» **TASK GOAL**
Using the listing below, extract each line that has the word "link" in it.

» **INFORMATION SHOWN**
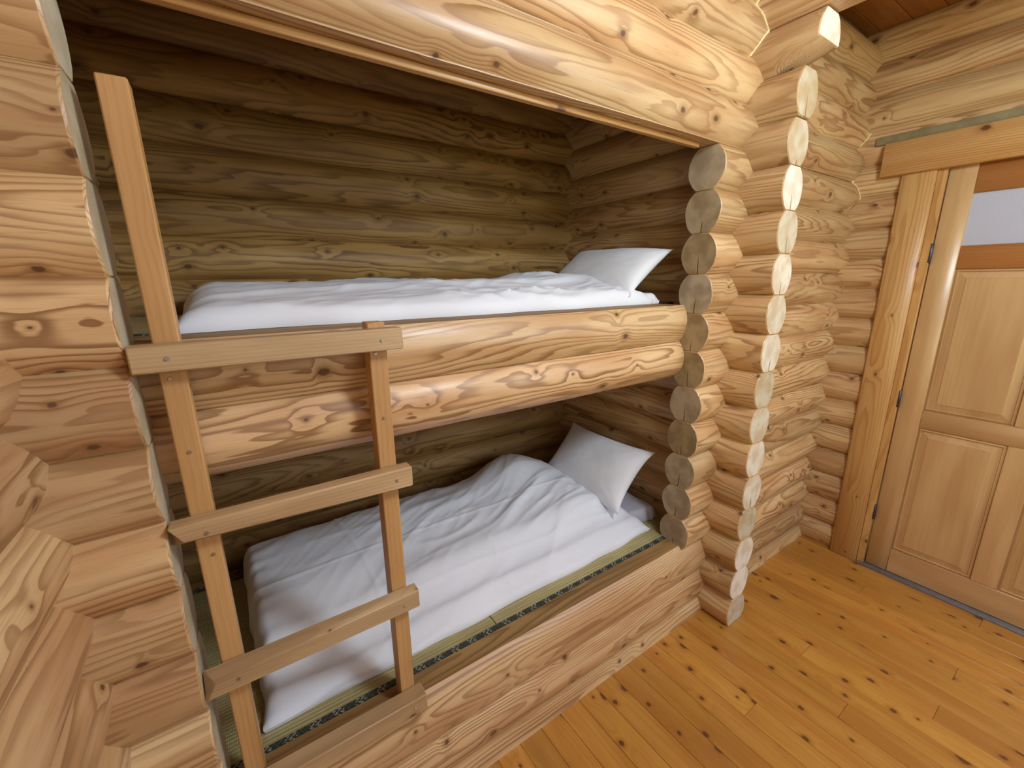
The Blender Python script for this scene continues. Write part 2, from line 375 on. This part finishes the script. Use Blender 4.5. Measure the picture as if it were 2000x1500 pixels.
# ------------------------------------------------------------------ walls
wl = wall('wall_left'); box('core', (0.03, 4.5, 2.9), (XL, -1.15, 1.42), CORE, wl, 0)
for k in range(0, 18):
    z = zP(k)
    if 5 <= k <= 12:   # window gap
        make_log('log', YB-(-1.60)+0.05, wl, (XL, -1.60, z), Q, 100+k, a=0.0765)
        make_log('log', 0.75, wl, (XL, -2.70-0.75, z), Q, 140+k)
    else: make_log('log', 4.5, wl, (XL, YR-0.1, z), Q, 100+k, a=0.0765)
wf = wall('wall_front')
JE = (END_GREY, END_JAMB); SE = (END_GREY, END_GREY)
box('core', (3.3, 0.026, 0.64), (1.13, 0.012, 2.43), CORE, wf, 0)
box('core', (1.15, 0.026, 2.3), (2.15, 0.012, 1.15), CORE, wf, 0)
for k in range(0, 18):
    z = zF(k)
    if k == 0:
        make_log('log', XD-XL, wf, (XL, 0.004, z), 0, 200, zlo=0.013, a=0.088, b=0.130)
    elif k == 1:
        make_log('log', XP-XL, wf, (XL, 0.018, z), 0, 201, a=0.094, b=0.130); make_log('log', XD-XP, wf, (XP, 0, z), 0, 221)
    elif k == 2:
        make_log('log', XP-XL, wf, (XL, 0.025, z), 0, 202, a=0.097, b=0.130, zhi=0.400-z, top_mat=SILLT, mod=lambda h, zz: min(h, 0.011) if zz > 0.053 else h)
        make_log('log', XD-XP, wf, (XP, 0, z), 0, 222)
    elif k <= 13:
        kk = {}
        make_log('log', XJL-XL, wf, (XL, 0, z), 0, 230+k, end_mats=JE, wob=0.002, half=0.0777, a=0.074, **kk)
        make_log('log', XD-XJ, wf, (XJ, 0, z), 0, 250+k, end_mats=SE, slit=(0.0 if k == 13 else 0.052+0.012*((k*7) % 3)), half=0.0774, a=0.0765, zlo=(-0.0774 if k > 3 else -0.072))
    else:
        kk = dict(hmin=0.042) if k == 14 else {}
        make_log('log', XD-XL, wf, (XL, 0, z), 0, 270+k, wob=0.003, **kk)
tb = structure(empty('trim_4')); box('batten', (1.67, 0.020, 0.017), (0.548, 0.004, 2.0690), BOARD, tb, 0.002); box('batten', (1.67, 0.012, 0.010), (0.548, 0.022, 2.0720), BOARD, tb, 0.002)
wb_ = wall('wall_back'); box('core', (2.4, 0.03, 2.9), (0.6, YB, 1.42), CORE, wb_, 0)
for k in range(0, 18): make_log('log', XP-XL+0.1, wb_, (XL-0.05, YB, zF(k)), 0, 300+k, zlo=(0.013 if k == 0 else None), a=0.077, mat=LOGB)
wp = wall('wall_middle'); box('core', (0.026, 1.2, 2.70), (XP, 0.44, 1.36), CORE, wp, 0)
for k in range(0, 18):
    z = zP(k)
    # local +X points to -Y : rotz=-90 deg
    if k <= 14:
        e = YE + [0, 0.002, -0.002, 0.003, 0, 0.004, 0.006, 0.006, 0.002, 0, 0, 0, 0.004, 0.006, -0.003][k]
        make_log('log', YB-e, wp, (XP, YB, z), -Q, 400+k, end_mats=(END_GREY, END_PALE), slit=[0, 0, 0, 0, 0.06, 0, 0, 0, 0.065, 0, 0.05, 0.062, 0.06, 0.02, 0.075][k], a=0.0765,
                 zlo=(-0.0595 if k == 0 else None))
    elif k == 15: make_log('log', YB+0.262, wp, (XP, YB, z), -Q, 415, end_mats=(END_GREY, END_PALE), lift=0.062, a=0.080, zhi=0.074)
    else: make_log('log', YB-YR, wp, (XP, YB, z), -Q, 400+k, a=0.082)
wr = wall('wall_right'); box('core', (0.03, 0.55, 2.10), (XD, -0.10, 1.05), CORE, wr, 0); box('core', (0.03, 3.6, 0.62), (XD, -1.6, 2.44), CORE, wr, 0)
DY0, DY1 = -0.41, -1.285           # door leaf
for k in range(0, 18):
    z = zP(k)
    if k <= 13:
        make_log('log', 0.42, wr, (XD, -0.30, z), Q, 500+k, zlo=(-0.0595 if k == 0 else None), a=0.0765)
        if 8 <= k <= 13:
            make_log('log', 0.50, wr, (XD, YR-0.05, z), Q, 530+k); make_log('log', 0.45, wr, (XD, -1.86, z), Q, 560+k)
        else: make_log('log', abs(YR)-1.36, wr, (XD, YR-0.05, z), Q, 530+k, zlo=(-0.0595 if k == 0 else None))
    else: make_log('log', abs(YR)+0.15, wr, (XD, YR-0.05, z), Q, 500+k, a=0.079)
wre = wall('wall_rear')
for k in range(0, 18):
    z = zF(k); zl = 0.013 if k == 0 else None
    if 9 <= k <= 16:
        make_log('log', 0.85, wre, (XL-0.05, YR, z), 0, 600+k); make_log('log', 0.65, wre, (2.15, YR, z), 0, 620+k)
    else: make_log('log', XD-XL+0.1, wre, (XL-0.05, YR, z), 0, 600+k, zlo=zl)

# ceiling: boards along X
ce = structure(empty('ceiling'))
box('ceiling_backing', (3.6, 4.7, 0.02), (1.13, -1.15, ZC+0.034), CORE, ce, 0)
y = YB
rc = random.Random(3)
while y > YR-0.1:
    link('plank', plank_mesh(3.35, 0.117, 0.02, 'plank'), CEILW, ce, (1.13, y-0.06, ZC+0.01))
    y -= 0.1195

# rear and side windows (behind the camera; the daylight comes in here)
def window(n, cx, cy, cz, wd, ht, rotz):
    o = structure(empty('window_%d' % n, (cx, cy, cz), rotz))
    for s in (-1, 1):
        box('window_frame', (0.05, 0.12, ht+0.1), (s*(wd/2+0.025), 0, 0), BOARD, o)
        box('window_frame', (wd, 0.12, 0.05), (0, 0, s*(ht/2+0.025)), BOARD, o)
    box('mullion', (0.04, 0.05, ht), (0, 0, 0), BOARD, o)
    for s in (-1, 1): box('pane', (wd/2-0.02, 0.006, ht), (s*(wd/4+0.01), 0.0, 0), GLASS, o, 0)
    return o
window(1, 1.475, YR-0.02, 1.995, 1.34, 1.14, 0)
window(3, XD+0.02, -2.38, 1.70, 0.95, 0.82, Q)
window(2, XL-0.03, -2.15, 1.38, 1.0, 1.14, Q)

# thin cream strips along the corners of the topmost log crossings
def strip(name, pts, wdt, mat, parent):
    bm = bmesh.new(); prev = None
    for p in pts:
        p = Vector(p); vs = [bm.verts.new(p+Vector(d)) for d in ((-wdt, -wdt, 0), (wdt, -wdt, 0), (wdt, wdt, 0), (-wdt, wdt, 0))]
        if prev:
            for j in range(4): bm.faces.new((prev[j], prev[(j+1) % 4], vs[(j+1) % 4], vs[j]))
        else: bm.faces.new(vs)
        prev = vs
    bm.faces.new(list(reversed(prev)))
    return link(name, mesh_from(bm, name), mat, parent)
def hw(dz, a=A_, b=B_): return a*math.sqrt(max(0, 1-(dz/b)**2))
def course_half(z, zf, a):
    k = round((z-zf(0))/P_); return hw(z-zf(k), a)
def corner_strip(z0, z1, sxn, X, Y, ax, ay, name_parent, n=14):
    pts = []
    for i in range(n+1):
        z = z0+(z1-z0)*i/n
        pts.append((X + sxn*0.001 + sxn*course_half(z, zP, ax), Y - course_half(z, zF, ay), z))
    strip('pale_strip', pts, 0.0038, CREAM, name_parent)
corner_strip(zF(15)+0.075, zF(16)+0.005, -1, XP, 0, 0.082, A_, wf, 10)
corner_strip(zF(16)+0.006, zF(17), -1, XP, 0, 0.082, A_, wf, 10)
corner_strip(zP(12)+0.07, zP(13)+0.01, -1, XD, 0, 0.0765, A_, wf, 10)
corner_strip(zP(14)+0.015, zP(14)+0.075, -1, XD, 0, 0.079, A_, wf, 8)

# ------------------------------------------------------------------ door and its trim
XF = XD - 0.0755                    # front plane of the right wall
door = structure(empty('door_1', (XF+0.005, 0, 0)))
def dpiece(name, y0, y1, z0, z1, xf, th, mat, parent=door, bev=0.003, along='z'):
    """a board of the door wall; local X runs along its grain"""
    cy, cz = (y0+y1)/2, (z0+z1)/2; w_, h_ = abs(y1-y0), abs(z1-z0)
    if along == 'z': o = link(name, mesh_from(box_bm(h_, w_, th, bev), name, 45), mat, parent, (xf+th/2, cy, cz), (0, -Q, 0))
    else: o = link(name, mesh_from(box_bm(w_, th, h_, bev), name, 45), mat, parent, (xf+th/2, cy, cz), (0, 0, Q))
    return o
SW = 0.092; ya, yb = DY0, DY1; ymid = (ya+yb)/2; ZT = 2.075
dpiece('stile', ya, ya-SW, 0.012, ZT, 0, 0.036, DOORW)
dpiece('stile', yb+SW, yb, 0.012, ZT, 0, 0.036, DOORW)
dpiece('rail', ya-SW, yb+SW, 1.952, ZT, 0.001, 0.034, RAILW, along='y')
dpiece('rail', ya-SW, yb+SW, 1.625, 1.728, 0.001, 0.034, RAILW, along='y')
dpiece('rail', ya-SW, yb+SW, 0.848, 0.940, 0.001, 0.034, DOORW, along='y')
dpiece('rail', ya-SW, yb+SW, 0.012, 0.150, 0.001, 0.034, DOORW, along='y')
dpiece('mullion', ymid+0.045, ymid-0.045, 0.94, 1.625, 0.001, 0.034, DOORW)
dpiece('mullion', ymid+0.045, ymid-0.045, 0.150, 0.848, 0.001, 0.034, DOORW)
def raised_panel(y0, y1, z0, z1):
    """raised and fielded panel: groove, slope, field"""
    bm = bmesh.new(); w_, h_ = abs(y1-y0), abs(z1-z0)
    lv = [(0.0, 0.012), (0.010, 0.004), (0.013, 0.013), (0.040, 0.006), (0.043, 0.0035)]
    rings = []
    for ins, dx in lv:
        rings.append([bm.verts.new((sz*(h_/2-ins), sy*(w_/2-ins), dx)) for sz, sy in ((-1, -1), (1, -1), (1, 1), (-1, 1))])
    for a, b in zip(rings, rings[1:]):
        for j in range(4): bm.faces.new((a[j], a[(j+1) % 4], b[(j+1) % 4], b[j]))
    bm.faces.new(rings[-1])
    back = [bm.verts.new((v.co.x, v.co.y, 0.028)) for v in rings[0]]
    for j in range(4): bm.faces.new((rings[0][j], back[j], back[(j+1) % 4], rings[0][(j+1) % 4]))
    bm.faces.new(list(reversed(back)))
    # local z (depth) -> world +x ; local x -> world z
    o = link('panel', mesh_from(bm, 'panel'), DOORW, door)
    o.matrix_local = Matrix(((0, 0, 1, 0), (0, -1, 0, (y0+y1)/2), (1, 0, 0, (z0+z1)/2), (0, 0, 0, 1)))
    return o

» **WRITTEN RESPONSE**
    link('plank', plank_mesh(3.35, 0.117, 0.02, 'plank'), CEILW, ce, (1.13, y-0.06, ZC+0.01))
    return link(name, mesh_from(bm, name), mat, parent)
    if along == 'z': o = link(name, mesh_from(box_bm(h_, w_, th, bev), name, 45), mat, parent, (xf+th/2, cy, cz), (0, -Q, 0))
    else: o = link(name, mesh_from(box_bm(w_, th, h_, bev), name, 45), mat, parent, (xf+th/2, cy, cz), (0, 0, Q))
    o = link('panel', mesh_from(bm, 'panel'), DOORW, door)